• Exercise brief
Using the material that follows, identify and copy each line with the string "scene".
--*--
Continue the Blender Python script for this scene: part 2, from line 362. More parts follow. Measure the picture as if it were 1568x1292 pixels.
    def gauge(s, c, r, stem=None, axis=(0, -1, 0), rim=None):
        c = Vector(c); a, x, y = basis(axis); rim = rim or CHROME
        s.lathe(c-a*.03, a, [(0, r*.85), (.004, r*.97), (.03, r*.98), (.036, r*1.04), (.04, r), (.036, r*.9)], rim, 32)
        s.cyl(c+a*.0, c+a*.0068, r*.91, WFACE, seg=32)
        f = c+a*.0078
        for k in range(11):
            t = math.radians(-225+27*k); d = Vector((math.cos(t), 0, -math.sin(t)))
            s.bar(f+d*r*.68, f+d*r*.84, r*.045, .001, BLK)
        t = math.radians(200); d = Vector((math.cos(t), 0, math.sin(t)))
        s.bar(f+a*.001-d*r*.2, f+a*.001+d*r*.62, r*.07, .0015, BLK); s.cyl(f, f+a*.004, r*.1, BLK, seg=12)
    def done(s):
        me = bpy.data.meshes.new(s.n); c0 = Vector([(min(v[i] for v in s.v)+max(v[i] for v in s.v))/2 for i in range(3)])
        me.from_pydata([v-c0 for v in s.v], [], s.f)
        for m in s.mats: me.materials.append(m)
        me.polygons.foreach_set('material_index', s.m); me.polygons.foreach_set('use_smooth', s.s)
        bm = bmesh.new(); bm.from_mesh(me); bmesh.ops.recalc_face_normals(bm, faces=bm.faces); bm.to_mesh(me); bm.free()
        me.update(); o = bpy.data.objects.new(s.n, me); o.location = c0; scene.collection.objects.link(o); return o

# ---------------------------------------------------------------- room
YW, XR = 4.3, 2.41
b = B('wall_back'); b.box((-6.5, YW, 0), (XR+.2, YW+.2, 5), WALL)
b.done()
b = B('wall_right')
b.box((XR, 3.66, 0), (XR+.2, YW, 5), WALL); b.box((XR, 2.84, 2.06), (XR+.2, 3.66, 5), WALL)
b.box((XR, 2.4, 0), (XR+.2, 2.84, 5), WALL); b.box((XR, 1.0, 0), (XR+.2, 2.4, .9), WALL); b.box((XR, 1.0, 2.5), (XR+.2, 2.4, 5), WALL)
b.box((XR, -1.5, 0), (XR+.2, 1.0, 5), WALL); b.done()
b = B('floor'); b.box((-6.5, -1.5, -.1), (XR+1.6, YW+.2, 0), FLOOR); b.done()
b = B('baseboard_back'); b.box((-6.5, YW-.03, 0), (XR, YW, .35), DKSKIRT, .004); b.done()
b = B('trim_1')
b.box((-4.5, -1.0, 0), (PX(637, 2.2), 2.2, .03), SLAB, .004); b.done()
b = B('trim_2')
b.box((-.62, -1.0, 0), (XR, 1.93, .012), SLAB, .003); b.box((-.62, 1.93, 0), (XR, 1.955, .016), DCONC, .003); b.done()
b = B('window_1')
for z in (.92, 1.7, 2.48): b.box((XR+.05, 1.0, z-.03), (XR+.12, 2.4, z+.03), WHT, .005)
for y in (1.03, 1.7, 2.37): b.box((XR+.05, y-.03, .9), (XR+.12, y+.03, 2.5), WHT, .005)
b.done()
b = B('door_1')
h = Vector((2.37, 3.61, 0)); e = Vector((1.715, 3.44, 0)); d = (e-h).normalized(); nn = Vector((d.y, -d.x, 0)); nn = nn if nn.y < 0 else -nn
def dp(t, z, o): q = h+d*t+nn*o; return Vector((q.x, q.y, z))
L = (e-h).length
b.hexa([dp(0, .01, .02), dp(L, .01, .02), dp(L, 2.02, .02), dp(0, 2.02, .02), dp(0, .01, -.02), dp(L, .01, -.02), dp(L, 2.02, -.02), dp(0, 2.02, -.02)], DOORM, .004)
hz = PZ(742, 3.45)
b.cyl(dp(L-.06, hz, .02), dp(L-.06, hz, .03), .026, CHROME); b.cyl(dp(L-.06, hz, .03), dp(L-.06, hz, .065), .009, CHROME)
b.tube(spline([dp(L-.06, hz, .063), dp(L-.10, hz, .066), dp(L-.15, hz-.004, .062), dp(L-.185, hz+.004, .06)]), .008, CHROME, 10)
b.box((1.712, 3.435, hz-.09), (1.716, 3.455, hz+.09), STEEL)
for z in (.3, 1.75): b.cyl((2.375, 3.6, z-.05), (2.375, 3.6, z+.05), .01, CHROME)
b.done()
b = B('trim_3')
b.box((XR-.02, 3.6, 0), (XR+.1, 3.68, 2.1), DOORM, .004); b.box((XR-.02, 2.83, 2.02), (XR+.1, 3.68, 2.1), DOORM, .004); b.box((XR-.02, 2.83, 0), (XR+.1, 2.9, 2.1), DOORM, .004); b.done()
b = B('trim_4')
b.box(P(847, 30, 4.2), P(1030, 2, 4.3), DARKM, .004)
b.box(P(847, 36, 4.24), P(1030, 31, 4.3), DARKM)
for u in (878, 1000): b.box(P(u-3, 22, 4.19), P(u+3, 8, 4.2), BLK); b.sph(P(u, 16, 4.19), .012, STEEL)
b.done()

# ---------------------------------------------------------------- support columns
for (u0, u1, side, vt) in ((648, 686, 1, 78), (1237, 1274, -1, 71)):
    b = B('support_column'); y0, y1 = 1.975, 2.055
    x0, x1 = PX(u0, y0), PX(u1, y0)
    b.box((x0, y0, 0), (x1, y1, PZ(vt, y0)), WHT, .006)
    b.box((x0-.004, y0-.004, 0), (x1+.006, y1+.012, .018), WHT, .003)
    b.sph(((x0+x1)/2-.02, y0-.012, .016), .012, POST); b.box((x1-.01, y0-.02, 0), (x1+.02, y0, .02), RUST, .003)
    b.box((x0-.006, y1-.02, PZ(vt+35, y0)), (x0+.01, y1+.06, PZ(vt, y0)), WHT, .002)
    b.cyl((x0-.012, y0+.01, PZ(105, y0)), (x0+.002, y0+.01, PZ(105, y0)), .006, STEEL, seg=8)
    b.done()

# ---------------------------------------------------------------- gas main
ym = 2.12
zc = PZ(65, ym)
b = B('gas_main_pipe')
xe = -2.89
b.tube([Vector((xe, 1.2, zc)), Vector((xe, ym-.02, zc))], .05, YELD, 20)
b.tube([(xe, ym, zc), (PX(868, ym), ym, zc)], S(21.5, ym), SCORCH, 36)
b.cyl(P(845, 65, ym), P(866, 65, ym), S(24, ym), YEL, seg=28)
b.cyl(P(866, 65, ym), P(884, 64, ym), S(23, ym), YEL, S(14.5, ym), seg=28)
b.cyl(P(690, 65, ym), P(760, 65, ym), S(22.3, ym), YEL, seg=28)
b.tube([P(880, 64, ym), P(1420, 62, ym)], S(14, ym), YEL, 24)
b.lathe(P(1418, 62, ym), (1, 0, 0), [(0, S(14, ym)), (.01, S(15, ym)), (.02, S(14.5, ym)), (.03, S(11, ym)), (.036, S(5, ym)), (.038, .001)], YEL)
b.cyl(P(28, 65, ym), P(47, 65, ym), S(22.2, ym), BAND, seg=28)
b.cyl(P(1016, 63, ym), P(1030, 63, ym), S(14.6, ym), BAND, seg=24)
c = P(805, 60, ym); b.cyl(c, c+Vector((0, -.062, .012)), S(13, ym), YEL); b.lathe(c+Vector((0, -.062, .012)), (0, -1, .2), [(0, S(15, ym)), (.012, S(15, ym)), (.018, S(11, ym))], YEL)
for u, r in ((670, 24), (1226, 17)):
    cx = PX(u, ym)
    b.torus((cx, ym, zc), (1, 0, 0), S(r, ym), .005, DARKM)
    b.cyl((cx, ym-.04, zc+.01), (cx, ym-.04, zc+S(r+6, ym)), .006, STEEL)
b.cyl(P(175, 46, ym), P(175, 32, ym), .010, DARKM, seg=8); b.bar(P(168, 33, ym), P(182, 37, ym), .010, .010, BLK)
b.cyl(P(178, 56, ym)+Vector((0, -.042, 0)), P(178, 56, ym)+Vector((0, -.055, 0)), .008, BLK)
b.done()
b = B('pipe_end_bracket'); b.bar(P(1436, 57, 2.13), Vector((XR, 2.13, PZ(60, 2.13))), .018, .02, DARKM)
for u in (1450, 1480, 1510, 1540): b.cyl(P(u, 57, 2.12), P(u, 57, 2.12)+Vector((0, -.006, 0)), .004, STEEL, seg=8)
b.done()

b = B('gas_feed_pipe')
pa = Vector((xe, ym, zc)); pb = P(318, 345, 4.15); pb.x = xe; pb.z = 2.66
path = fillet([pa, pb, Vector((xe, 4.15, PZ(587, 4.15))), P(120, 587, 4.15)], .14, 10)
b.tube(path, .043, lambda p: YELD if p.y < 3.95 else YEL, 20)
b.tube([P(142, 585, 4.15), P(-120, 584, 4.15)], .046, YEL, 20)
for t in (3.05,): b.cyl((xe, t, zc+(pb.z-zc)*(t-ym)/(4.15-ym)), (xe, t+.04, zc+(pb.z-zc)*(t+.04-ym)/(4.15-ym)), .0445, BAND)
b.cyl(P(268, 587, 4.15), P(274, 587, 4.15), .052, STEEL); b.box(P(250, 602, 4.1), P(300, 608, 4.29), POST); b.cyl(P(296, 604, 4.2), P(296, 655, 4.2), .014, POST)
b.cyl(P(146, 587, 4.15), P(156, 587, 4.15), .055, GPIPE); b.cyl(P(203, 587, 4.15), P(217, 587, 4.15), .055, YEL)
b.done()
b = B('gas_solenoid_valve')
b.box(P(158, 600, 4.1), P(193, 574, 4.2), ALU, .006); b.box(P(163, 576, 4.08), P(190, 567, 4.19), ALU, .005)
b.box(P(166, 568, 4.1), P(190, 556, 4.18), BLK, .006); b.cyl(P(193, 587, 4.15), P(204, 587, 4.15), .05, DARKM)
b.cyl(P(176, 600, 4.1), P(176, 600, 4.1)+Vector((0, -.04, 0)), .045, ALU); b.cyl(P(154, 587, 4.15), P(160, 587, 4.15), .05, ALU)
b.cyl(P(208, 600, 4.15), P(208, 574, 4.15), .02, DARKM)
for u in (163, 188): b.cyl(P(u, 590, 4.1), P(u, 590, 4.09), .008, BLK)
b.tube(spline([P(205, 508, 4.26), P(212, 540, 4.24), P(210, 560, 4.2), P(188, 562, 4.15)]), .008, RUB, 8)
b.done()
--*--
• The result
Continue the Blender Python script for this scene: part 2, from line 362. More parts follow. Measure the picture as if it were 1568x1292 pixels.
        me.update(); o = bpy.data.objects.new(s.n, me); o.location = c0; scene.collection.objects.link(o); return o